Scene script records
__________
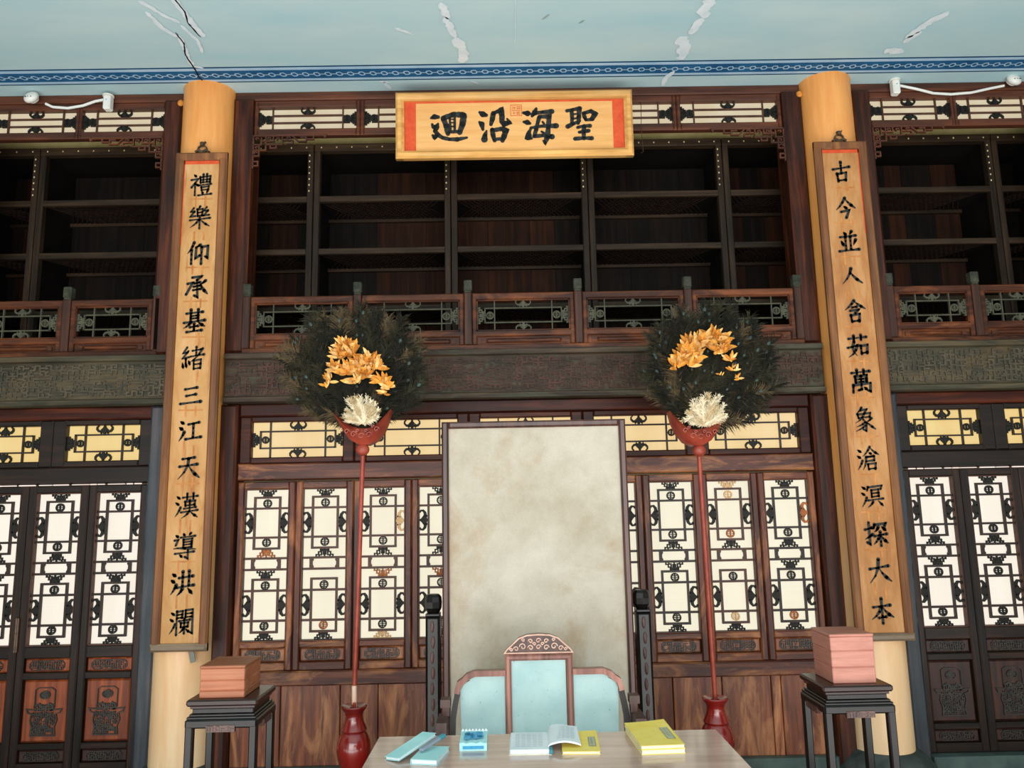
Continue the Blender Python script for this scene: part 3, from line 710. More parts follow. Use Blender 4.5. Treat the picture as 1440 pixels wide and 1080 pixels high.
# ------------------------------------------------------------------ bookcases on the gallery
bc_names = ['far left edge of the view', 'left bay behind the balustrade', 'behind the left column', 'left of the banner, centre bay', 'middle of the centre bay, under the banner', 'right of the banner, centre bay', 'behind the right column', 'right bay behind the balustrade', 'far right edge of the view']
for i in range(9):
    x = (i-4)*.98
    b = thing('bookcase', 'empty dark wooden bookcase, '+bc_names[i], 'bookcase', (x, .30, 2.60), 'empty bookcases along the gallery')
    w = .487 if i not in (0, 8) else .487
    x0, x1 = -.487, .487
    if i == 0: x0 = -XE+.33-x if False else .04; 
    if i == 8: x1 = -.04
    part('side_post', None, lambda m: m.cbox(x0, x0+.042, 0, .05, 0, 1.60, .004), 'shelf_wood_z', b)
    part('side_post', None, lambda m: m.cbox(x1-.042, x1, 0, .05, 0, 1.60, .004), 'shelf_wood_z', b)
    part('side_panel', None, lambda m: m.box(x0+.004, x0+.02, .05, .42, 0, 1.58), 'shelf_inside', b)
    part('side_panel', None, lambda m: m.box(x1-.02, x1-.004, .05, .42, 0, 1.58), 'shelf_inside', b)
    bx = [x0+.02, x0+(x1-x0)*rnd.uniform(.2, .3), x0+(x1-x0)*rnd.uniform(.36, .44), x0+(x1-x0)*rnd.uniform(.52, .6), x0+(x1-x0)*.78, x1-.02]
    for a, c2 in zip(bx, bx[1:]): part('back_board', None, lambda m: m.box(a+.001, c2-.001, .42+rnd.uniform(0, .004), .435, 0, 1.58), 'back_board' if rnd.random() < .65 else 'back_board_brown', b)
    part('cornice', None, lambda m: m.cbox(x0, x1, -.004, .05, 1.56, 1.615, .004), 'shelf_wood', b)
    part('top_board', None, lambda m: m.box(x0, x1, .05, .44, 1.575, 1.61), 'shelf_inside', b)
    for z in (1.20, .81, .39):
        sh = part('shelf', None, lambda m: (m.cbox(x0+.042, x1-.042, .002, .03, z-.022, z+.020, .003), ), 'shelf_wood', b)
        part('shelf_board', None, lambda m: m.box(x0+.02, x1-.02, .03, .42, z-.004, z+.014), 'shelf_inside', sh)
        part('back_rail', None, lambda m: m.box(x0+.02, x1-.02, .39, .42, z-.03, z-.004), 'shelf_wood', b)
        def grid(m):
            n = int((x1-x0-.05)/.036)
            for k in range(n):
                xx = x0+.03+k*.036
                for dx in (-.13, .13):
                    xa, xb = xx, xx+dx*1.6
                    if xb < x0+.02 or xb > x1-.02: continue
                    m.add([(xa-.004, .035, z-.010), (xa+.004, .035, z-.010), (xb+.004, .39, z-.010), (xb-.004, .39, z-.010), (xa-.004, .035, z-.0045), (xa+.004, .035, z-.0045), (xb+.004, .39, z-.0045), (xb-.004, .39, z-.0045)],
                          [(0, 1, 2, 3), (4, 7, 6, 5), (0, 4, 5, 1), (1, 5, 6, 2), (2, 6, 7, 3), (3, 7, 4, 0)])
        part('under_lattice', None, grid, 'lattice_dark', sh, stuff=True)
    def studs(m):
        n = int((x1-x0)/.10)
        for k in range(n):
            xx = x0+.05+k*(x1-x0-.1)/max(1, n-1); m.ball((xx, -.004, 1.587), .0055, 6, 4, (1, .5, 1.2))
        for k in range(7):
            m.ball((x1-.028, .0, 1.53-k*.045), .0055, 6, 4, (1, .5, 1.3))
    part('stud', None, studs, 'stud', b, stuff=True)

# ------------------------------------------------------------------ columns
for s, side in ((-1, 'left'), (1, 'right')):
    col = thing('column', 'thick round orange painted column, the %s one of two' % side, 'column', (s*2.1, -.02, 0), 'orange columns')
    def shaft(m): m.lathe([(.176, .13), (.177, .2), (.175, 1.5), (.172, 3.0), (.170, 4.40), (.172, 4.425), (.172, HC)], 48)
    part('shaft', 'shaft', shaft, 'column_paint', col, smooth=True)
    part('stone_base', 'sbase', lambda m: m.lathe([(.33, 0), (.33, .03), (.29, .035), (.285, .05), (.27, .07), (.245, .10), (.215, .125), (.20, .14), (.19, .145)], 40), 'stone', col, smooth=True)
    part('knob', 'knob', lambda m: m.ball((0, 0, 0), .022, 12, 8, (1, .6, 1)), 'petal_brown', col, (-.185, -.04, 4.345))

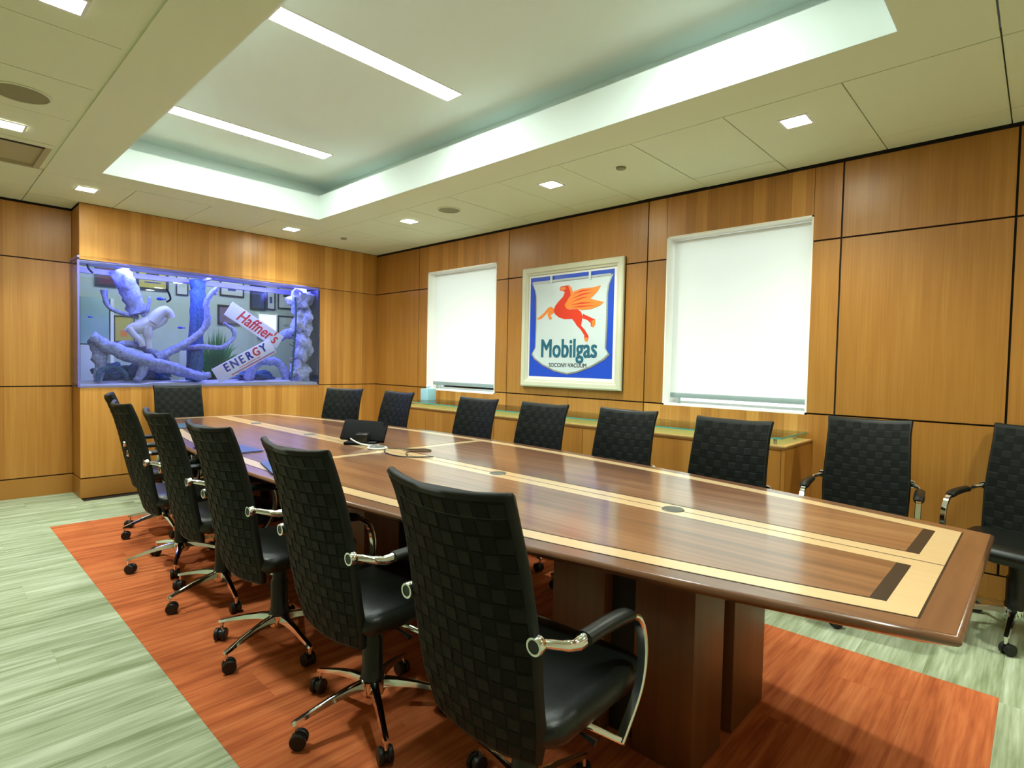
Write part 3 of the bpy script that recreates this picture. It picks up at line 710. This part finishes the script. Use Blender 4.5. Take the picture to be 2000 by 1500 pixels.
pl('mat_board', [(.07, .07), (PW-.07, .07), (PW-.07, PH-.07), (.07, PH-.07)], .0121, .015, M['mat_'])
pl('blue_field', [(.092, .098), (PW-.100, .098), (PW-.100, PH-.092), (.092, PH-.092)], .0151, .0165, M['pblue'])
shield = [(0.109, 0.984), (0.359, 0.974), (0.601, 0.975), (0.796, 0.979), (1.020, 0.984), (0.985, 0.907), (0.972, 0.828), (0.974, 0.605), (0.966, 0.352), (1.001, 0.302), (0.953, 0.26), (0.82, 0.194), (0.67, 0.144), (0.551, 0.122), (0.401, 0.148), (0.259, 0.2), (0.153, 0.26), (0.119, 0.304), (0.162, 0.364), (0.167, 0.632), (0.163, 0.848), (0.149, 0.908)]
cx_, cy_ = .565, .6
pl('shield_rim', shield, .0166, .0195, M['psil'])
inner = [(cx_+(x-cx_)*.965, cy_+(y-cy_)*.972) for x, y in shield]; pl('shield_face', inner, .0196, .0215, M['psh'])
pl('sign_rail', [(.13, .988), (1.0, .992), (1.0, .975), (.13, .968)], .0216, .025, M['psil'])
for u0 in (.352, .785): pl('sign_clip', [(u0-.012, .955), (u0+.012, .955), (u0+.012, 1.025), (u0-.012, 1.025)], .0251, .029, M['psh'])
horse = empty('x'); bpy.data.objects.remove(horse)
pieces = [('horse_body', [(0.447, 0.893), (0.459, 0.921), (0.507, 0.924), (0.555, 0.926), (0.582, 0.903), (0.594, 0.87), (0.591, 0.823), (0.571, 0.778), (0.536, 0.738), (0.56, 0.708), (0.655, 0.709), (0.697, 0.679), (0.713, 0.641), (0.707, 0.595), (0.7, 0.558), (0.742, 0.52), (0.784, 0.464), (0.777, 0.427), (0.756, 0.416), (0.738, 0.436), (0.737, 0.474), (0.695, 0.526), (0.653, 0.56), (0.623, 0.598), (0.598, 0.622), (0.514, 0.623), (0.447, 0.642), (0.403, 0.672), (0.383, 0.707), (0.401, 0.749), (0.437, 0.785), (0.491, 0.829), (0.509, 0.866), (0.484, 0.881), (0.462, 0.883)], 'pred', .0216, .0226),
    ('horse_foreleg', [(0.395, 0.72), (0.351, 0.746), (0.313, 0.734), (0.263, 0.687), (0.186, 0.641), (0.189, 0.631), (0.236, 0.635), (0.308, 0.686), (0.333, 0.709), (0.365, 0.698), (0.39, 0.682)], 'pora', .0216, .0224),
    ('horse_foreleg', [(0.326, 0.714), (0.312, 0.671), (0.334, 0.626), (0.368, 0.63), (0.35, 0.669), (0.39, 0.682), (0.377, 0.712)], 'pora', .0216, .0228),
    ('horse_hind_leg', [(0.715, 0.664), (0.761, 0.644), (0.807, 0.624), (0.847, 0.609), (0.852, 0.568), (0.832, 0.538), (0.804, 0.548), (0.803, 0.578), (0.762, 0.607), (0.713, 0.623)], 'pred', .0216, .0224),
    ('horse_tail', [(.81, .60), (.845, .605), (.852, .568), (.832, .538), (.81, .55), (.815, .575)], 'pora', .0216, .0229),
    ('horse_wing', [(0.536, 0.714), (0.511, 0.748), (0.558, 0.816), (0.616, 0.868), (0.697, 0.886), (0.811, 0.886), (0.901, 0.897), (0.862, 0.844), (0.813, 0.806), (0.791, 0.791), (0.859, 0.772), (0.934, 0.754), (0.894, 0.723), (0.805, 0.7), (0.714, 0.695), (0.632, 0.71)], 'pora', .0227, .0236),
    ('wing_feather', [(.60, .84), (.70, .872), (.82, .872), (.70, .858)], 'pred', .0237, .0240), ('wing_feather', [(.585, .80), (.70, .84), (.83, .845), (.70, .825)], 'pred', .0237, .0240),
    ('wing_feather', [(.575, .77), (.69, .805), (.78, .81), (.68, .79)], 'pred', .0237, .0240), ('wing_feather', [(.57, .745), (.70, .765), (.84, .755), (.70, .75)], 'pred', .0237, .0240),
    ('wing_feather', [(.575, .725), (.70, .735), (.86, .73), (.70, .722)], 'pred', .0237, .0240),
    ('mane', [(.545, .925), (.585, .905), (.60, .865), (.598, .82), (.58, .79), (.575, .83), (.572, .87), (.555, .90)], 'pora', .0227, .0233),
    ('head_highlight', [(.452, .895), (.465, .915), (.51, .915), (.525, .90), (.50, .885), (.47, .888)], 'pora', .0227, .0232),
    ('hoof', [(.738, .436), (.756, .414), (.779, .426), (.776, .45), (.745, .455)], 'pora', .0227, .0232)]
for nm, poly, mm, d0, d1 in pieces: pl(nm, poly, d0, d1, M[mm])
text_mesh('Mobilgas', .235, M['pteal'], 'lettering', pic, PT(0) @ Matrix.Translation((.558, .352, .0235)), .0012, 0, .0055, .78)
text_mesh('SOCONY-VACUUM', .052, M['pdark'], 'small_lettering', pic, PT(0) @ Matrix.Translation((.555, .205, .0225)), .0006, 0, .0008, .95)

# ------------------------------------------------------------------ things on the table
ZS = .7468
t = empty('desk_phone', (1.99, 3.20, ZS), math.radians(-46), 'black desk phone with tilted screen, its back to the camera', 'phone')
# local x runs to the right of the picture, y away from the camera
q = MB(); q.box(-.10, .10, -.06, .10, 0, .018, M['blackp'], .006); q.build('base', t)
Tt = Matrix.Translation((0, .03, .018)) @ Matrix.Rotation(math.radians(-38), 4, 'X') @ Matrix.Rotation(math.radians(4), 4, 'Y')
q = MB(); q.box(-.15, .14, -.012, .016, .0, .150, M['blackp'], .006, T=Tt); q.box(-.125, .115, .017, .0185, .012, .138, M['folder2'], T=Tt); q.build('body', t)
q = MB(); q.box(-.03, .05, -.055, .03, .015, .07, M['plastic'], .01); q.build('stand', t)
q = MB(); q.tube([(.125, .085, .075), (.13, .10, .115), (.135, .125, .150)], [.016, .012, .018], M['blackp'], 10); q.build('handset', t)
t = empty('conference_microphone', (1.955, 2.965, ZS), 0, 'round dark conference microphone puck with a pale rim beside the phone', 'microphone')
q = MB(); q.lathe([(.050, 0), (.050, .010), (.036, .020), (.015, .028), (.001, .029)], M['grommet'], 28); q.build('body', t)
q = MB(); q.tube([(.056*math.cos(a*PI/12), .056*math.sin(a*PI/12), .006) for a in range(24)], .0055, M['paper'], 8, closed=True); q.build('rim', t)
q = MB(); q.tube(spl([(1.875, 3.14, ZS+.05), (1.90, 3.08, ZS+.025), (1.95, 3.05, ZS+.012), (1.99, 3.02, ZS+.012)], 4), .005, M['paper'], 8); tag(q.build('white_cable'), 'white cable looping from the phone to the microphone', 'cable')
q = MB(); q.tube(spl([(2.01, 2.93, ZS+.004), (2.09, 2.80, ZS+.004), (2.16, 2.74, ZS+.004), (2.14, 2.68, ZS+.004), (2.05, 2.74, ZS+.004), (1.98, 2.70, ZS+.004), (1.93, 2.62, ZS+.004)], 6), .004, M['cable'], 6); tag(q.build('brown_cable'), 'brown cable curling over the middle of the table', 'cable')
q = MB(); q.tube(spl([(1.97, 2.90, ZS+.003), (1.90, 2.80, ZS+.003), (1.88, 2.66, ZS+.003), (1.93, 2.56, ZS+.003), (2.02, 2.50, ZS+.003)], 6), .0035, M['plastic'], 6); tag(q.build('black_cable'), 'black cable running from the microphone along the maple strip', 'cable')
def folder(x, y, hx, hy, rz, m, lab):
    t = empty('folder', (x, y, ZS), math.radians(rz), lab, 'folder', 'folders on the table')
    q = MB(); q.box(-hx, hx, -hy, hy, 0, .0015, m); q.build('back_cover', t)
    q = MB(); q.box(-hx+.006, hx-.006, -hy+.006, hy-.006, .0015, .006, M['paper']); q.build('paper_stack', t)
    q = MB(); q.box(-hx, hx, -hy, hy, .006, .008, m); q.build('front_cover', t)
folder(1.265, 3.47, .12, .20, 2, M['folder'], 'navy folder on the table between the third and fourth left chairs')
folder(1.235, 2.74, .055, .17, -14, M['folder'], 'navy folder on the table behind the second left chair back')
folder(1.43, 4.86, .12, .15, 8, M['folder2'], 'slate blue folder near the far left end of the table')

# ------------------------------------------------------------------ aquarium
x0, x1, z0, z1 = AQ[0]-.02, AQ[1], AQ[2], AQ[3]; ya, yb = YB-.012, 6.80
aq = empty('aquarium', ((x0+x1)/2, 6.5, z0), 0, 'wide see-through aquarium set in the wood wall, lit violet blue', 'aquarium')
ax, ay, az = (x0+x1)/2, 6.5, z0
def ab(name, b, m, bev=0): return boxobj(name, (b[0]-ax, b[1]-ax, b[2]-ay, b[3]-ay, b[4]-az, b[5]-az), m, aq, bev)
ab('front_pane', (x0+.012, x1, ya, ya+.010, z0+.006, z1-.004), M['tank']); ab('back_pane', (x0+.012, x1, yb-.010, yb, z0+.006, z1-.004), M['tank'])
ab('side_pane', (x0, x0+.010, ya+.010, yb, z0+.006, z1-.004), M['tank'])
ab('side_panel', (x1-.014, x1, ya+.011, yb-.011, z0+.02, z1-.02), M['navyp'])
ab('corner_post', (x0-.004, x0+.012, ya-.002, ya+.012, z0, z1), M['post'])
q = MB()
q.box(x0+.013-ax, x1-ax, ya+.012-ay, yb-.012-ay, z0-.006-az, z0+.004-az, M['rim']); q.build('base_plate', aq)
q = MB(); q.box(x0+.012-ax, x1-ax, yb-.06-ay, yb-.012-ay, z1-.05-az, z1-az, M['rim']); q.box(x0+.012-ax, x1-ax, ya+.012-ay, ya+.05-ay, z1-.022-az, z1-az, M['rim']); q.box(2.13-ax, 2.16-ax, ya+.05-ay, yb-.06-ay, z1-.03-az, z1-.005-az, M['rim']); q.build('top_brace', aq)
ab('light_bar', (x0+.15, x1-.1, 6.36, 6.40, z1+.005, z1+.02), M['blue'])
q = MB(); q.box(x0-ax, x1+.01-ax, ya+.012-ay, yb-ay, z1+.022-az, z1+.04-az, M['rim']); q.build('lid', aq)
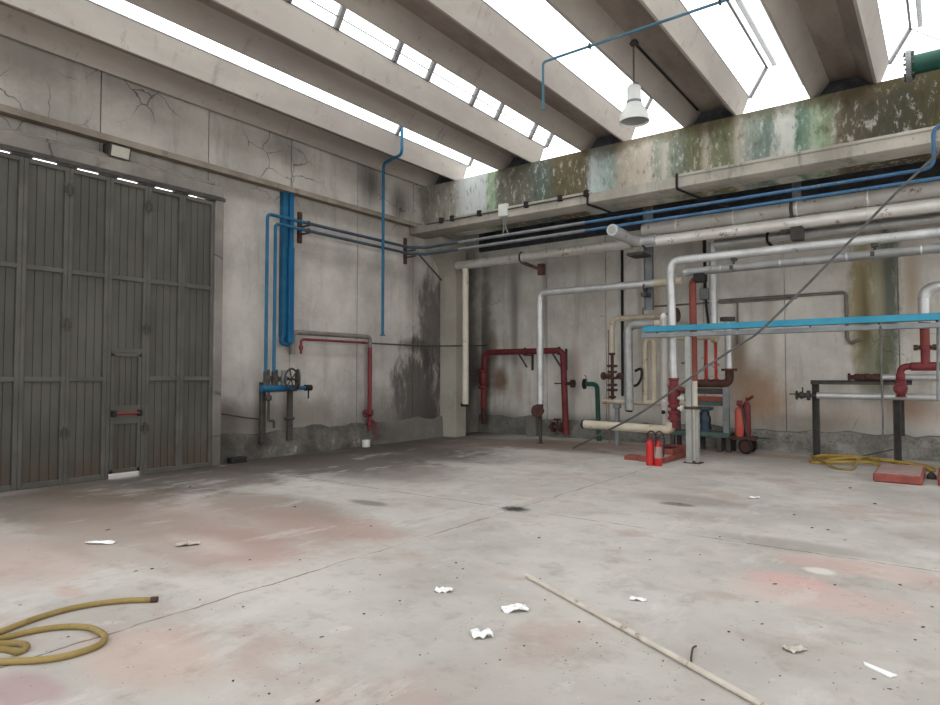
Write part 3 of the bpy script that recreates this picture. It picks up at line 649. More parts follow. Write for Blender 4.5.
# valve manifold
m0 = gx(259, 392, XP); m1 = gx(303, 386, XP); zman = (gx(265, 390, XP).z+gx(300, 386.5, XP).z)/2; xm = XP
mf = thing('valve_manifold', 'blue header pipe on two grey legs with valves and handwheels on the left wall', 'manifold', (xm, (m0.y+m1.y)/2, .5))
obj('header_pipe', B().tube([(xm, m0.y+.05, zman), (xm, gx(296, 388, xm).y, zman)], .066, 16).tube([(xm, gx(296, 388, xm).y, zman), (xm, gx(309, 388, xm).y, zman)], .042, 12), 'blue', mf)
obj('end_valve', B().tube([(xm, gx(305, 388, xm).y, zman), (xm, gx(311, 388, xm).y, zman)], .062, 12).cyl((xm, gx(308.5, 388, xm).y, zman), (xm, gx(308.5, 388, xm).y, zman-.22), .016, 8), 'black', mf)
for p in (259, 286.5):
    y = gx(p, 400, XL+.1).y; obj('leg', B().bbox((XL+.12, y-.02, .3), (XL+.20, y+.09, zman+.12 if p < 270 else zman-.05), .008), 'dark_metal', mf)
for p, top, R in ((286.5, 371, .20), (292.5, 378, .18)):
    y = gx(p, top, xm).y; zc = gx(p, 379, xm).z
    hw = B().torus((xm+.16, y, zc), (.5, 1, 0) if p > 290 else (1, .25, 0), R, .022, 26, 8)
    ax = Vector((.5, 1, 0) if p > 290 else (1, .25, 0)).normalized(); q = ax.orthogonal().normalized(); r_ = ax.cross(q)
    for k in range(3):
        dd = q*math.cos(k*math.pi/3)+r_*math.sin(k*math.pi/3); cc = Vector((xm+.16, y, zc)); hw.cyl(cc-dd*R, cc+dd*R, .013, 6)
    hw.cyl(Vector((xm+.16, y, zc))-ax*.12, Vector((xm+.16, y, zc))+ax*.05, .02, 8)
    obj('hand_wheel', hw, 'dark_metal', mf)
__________
**PROBLEM DETAILS**
Transcribe each line of the data above, unaltered, from the one where "x1-.004, .05, .42, 0, 1.58), 'shelf_inside', b)" appears to the one where "part('cornice', None, lambda" appears, inclusive of both.

**RESPONSE TO THIS TASK**
    part('side_panel', None, lambda m: m.box(x1-.02, x1-.004, .05, .42, 0, 1.58), 'shelf_inside', b)
    bx = [x0+.02, x0+(x1-x0)*rnd.uniform(.2, .3), x0+(x1-x0)*rnd.uniform(.36, .44), x0+(x1-x0)*rnd.uniform(.52, .6), x0+(x1-x0)*.78, x1-.02]
    for a, c2 in zip(bx, bx[1:]): part('back_board', None, lambda m: m.box(a+.001, c2-.001, .42+rnd.uniform(0, .004), .435, 0, 1.58), 'back_board' if rnd.random() < .65 else 'back_board_brown', b)
    part('cornice', None, lambda m: m.cbox(x0, x1, -.004, .05, 1.56, 1.615, .004), 'shelf_wood', b)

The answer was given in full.